Episode Report Card Pamie: A- | 97 USERS: C+ YOU GRADE IT How To Lose A Mom In Ten Days
By Pamie | Season 5 | Episode 17 | Aired on 2005.03.08
In the...study/book/library/sitting/waiting/Digger room. Lorelai asks where all of their books have gone. There are plenty of books in the shelves, so she must mean a specific Readers Digest kind of special leather-bound collection. Sookie suggests that the guests have been swiping them. Oh, no, Sookie. Are you stealing books to escape motherhood, too? You are crying out for help, girl. It's because Lorelai started making you wear that uniform, isn't it? I understand. Lorelai isn't happy to see that her books have been replaced with Clifford the Big Red Dog and five copies of He's Just Not That Into You. Sookie: "We've been Airplane Booked." Lorelai calls some guy named Eddie, hands him the five self-helps and one kiddie book, and tells him to get rid of them. Where's he supposed to take them? Lorelai says she'll raid Rory's books tonight to refill the shelves. Poor Rory's gonna be livid when she comes home to find her vandalized Howl has been stolen.
Michel wanders into the room holding two big shopping bags, wearing sunglasses and a green blazer over a t-shirt. "There he is!" he smiles. "Who missed Michel?" Lorelai calls it a trick question. Sookie asks how he enjoyed California. Michel: "Oh, you know. It is insanity." Hee. I love Michel. He asks, "What is different about me?" Sookie guesses it’s the sunglasses he's wearing indoors. Michel corrects her, informing her that he's wearing "eyewear," and that everyone in Los Angeles wears pairs and pairs of eyewear. Actually, we're wearing sunglasses. And it's because the sun is crazy bright out here. The air is so filthy that the sun bounces off all the little smog particles in the air and it hurts to have your eyes open because the air is filled with crap and the sun is glinting off every single molecule around you and if you don’t wear sunglasses and take Claritin on the hour you can't even open your puffy, watery eyes. HOL-lee-wood! Dun-nuh-nuh-NA-NA-NA-NA HOL-lee-wood! And did I mention the rain? We're weather babies. Michel's t-shirt features a picture of a palm tree, and it says "Palm Tree" under it. God, that's hysterical. Michel says he belongs in Los Angeles, where everybody is thin and gorgeous. You mean like Stars Hollow? Hmm. Michel must not have gone to the Farmer's Market. Michel then gives a big-ol' shout-out to my old Coffee Bean, saying, "There's this place on Sunset Boulevard? A Coffee Bean and Tea Leaf? Everybody there talks exactly like me!" That is hilarious and pretty much true, except that everybody there is Persian, and smokes really stinky cigars.
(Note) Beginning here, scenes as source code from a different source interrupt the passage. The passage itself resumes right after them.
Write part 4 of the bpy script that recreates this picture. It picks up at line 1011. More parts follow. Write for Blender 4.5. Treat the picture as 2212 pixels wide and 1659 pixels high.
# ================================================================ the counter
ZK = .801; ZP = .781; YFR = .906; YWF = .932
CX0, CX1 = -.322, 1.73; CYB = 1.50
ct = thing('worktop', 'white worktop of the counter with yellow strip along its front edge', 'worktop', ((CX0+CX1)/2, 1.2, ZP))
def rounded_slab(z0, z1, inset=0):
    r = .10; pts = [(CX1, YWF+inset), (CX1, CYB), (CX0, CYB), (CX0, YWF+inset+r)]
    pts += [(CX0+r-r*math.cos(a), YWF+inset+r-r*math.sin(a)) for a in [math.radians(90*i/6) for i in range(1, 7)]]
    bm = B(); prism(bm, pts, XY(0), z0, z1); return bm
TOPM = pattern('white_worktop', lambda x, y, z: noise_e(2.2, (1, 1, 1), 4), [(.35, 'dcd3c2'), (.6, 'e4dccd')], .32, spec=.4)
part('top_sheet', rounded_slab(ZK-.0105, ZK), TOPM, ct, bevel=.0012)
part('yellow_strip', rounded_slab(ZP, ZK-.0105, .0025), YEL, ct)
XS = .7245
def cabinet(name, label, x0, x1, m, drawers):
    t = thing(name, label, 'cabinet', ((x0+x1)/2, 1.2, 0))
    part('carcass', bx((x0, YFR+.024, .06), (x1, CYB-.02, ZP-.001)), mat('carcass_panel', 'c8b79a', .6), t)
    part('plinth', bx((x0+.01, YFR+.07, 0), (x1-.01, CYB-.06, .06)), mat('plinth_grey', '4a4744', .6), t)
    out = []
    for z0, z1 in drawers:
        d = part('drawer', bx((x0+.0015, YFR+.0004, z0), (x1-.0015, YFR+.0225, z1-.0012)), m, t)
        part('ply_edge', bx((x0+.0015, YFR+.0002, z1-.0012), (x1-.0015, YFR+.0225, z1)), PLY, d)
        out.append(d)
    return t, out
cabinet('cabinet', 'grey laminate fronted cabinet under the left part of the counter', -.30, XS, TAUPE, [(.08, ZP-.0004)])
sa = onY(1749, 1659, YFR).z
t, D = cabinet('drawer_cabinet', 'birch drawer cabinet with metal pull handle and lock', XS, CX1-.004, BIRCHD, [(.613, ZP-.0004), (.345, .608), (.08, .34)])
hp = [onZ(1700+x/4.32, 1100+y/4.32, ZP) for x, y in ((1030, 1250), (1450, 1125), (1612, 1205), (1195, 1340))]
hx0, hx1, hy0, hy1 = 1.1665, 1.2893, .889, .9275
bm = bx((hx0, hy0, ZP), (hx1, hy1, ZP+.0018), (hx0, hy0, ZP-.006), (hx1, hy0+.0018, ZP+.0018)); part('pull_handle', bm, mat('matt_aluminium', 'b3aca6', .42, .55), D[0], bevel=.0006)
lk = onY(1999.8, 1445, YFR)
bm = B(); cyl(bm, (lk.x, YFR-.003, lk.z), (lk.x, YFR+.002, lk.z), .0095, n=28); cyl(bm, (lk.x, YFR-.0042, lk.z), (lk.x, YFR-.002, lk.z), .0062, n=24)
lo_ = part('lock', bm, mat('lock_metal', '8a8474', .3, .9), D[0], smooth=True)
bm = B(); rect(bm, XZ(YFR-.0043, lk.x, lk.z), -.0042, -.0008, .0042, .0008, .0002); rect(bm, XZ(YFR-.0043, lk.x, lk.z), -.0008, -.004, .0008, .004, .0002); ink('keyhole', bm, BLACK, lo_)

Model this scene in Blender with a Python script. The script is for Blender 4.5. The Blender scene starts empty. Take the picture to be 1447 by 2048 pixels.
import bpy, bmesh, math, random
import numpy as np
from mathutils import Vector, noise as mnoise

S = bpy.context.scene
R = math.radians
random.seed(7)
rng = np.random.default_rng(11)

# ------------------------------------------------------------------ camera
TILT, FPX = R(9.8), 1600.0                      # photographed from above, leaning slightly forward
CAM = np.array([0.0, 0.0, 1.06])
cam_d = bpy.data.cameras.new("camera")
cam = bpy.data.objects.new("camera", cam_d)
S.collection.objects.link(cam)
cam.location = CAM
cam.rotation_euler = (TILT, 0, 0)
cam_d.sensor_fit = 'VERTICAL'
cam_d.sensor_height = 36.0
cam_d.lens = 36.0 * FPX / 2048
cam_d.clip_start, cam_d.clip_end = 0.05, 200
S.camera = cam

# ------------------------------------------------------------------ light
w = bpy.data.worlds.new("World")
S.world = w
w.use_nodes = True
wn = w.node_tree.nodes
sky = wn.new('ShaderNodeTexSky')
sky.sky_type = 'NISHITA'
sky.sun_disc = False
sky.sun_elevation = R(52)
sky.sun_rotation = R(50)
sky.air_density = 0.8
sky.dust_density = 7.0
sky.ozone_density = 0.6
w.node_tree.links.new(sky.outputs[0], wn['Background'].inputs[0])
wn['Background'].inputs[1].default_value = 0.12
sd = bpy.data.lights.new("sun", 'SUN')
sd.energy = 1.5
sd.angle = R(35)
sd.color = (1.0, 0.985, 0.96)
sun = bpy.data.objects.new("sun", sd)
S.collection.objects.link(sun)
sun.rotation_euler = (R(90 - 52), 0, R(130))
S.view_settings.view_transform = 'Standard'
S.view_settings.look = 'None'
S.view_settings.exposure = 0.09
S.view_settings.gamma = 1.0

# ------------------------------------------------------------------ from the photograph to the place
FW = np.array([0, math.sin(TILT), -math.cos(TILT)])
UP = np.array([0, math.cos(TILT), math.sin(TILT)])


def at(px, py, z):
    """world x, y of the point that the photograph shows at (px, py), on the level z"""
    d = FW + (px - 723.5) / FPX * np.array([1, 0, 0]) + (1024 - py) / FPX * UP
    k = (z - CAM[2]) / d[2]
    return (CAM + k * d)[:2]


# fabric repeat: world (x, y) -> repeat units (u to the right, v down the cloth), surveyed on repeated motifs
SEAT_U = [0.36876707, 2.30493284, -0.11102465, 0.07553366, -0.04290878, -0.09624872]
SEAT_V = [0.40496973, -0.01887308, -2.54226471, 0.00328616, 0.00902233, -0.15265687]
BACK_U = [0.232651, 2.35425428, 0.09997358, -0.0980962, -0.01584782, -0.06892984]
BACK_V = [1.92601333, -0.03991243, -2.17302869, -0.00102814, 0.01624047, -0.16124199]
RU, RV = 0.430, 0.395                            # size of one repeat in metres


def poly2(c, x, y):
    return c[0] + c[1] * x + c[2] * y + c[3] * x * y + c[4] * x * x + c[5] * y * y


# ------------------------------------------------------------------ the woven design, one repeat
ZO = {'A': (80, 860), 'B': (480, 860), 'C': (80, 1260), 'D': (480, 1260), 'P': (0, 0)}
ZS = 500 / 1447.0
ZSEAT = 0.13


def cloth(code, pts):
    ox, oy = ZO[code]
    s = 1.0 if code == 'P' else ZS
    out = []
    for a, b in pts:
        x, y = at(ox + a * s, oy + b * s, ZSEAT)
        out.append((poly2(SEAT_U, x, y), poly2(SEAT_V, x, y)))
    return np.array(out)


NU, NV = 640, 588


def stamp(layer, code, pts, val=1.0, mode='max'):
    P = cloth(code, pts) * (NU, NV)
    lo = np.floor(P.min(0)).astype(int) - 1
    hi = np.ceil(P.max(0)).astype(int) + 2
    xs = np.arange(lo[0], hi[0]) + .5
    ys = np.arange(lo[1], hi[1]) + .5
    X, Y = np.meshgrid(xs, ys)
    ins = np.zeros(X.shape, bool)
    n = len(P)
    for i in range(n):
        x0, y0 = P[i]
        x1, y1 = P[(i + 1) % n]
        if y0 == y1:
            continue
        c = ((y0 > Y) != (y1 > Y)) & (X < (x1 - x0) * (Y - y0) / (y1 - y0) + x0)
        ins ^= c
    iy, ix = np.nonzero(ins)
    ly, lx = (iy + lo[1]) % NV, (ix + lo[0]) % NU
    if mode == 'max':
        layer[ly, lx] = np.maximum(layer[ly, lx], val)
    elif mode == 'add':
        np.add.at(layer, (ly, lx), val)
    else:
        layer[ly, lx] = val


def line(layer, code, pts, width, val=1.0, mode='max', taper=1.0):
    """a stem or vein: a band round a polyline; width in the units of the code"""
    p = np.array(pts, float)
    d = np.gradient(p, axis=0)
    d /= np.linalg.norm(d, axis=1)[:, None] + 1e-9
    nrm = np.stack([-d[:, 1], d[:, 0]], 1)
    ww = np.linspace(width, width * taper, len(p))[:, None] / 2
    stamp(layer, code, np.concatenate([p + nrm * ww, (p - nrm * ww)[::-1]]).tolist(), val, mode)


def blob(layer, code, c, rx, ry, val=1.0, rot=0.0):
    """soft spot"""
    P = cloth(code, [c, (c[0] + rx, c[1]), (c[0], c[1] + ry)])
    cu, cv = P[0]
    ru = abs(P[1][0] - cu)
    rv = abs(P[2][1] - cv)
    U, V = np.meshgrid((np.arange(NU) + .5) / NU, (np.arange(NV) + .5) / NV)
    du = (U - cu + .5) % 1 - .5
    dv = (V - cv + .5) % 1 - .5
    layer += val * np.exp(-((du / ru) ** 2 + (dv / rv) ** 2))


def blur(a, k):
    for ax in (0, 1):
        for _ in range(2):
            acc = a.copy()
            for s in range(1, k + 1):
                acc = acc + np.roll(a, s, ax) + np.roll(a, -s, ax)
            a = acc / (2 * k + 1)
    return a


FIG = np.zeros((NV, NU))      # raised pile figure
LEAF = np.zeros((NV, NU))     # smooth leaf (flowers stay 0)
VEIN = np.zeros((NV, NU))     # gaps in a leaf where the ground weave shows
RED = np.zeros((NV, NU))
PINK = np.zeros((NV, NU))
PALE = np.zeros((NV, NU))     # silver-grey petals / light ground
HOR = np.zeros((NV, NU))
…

It's the most celebrity-spotting Coffee Bean next to the one on Beverly and Robertson. Michel also got some Botox from Dr. Woo. "She's a genius; everyone goes there." He also got some veneers from Nick Lachey's dentist. All Michel needs is a dog in a bag and he's good to go. Part of me wonders if this is what Al Lowe, Omar G, and AB Chao think I'm like since I moved from Texas.